SET PROBLEM :: Copy exactly, please, the lines of the data from its start through the line containing "from mathutils import Vector, Matrix, noise".
★ ★ ★ ★ ★ ★ ★
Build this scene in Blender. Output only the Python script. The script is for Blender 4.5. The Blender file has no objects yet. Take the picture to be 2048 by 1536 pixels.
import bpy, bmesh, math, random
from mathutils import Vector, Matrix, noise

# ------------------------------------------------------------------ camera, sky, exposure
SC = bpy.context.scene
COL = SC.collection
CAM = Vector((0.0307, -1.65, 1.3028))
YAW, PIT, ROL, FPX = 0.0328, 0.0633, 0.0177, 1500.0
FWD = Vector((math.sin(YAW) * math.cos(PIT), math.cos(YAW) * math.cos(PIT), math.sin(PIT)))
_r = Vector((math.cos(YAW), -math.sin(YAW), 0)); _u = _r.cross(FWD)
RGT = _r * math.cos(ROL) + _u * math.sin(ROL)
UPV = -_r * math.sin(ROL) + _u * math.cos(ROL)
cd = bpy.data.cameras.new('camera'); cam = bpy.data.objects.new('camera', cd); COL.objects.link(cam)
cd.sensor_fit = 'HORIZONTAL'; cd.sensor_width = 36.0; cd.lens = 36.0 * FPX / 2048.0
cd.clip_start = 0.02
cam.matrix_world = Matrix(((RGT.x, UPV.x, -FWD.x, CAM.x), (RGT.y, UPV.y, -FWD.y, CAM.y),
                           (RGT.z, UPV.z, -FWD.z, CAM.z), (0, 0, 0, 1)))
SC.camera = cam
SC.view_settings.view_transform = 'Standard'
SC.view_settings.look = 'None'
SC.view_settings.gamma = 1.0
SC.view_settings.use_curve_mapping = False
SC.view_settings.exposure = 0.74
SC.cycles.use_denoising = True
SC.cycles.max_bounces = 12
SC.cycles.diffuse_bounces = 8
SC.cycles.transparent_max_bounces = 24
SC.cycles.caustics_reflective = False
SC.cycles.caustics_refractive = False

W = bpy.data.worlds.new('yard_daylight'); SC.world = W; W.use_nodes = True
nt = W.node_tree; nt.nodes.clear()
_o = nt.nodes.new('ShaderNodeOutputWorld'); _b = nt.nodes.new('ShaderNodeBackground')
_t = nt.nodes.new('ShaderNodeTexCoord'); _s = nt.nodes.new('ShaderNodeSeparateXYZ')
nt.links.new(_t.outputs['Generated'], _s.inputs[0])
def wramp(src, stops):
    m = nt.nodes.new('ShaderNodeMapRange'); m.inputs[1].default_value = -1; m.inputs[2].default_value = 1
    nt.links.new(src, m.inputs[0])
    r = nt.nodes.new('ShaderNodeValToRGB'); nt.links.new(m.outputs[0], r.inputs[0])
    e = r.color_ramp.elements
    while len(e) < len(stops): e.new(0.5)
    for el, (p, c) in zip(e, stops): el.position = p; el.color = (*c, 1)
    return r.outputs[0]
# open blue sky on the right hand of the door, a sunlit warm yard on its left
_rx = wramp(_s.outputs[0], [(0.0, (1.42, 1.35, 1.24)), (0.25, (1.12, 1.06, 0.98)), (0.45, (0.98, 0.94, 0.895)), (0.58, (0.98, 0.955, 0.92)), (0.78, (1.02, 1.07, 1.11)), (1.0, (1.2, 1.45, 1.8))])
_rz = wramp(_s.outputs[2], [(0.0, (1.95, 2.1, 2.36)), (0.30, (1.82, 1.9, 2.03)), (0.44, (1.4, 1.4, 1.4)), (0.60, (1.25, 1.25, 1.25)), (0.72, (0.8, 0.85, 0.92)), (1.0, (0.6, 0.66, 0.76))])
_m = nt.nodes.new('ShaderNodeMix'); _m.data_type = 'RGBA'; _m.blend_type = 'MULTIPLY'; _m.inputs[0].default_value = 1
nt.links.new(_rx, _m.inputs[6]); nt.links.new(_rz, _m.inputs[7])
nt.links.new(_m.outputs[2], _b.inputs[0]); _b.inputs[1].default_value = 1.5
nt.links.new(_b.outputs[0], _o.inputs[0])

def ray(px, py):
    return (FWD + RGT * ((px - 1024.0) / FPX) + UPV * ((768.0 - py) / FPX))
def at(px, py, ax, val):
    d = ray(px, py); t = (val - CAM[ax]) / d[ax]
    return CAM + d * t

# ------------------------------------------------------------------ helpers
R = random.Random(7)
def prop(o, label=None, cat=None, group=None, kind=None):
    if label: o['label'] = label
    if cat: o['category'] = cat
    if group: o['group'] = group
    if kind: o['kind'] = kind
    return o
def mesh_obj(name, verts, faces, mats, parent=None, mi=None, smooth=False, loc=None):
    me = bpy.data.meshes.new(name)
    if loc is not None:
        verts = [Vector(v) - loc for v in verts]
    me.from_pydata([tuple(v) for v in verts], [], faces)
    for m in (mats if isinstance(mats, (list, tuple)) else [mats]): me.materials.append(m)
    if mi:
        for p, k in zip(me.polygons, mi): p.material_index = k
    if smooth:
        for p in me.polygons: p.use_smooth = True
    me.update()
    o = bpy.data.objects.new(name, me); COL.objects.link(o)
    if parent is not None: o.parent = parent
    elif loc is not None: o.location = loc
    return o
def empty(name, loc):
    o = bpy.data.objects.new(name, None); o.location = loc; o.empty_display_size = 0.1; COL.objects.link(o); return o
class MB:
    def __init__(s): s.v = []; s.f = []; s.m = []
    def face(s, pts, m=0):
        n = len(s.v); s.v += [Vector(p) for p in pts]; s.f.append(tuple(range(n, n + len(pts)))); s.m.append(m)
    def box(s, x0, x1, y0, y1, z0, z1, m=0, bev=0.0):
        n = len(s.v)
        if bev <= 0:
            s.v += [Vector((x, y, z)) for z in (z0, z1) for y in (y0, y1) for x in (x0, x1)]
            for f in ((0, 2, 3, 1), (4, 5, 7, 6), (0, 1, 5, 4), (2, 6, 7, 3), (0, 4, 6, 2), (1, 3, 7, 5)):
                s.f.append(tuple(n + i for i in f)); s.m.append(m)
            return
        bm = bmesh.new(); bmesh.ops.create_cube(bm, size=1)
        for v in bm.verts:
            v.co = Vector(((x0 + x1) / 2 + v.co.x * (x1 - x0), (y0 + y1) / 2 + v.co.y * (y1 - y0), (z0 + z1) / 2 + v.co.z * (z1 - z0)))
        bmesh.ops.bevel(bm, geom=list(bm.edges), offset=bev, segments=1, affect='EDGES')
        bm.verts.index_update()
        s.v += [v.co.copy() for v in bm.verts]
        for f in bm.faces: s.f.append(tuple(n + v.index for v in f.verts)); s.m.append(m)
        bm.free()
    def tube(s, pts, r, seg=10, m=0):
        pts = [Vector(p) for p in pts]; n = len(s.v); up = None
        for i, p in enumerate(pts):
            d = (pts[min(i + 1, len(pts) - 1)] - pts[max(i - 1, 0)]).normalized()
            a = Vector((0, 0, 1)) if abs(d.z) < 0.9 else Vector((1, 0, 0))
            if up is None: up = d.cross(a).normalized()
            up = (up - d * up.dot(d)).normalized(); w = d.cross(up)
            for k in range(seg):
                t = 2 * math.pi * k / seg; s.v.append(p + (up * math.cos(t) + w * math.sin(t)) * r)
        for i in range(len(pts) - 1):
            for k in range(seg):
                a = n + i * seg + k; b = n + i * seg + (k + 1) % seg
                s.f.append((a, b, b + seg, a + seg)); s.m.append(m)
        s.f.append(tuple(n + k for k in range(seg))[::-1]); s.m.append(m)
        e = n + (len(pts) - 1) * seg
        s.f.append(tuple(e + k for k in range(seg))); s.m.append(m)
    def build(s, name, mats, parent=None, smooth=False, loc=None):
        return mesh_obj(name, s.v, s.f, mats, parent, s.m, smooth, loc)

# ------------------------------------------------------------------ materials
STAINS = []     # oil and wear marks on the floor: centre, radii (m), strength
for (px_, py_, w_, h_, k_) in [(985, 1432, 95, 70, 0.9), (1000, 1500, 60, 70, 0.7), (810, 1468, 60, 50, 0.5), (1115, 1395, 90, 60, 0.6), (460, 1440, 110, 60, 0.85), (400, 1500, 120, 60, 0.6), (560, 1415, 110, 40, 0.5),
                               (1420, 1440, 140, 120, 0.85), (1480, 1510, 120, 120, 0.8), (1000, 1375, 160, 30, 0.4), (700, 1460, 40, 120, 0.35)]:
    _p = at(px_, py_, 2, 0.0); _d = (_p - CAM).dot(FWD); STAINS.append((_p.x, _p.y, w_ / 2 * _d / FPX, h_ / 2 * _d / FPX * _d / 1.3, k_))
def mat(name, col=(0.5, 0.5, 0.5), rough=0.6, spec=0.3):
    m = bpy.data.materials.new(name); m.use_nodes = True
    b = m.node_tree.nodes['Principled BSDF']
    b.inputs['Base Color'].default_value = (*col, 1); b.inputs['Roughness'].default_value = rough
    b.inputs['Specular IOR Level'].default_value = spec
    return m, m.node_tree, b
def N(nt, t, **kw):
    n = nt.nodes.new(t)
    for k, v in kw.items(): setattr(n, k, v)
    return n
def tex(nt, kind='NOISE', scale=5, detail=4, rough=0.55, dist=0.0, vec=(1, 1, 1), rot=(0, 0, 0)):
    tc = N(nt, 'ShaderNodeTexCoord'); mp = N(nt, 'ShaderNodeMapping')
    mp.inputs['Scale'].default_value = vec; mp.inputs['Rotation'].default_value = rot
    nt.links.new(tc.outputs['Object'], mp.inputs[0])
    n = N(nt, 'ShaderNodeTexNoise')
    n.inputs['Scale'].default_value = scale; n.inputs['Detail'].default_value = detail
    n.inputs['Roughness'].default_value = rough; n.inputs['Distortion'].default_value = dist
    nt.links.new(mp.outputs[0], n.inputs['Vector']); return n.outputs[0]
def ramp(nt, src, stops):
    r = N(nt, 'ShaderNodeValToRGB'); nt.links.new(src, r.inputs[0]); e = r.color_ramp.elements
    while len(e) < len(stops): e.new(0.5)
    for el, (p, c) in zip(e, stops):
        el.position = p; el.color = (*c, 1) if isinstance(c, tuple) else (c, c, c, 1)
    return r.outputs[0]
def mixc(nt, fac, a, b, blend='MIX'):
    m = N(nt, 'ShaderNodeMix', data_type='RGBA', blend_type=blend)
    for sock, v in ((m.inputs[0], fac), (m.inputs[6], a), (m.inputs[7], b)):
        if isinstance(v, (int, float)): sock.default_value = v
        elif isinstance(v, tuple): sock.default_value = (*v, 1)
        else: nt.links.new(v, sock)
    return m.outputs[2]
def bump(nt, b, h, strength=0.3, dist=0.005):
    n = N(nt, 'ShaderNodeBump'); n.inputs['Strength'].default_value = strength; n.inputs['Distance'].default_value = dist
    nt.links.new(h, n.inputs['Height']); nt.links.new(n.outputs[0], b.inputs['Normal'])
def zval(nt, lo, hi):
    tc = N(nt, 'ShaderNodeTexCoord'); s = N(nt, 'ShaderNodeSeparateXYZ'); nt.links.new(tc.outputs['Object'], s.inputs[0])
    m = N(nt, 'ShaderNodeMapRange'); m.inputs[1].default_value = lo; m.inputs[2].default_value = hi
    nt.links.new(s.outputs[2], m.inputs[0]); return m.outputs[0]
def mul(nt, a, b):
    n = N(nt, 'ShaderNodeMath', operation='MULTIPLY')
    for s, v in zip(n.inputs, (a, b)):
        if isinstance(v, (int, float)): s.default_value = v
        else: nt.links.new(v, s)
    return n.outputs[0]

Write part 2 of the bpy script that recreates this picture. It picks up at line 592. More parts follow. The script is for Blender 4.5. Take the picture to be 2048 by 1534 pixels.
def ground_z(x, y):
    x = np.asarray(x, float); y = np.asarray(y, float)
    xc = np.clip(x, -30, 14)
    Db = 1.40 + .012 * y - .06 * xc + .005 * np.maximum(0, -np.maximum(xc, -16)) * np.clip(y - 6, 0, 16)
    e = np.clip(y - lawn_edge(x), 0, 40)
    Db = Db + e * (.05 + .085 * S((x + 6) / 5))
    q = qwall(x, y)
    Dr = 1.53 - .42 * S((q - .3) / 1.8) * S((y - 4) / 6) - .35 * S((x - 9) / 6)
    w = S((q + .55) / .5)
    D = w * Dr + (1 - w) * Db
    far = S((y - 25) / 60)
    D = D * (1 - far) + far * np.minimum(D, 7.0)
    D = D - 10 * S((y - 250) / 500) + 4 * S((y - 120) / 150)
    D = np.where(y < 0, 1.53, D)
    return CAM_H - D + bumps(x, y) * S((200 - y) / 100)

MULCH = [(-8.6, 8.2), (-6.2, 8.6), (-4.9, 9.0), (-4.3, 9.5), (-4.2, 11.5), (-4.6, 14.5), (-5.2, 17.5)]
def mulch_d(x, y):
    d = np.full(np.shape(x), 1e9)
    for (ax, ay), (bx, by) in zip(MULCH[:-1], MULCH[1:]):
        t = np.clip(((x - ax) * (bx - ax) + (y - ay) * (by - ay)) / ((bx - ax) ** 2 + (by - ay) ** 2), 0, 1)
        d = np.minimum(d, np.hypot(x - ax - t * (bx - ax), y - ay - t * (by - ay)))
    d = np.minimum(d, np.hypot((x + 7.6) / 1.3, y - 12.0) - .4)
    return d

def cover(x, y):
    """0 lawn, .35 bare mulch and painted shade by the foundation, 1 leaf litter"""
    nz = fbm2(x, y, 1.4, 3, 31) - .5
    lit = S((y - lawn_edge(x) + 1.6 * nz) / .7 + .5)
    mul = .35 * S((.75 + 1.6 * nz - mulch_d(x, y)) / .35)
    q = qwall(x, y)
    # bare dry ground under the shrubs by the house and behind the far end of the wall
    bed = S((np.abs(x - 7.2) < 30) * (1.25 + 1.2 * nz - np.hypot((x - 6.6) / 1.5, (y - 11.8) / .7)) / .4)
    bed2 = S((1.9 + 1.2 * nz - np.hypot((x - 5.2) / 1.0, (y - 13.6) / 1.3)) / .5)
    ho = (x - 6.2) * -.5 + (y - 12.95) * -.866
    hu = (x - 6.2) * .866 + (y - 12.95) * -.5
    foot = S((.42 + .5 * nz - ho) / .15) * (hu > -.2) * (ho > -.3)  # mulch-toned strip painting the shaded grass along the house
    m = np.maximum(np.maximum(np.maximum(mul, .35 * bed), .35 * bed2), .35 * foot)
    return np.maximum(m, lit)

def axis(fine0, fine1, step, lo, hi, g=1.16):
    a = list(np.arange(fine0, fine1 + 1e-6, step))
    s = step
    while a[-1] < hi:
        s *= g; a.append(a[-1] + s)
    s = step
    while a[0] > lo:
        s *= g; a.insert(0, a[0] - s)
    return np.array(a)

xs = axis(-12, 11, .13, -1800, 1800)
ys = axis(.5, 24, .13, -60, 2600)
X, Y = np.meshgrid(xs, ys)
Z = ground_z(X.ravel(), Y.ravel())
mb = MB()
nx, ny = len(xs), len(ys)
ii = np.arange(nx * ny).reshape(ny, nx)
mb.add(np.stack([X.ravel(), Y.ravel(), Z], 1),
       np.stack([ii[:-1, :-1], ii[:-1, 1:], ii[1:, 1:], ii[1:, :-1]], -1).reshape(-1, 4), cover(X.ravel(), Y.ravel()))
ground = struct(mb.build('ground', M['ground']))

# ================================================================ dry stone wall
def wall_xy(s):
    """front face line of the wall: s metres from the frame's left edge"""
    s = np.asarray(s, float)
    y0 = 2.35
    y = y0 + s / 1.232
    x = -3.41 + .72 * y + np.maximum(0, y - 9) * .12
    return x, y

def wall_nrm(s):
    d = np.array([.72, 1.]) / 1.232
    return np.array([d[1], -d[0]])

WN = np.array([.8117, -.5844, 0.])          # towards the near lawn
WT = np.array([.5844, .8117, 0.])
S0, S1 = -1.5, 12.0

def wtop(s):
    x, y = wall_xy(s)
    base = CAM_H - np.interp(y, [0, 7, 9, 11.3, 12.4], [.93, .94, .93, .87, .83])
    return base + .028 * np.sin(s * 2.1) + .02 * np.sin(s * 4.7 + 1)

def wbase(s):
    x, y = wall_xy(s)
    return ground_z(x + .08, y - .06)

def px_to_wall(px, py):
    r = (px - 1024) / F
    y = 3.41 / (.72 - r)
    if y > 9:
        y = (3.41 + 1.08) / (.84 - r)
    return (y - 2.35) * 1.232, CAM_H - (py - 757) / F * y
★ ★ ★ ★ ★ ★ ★
ANSWER IN FULL ::
Build this scene in Blender. Output only the Python script. The script is for Blender 4.5. The Blender file has no objects yet. Take the picture to be 2048 by 1536 pixels.
import bpy, bmesh, math, random
from mathutils import Vector, Matrix, noise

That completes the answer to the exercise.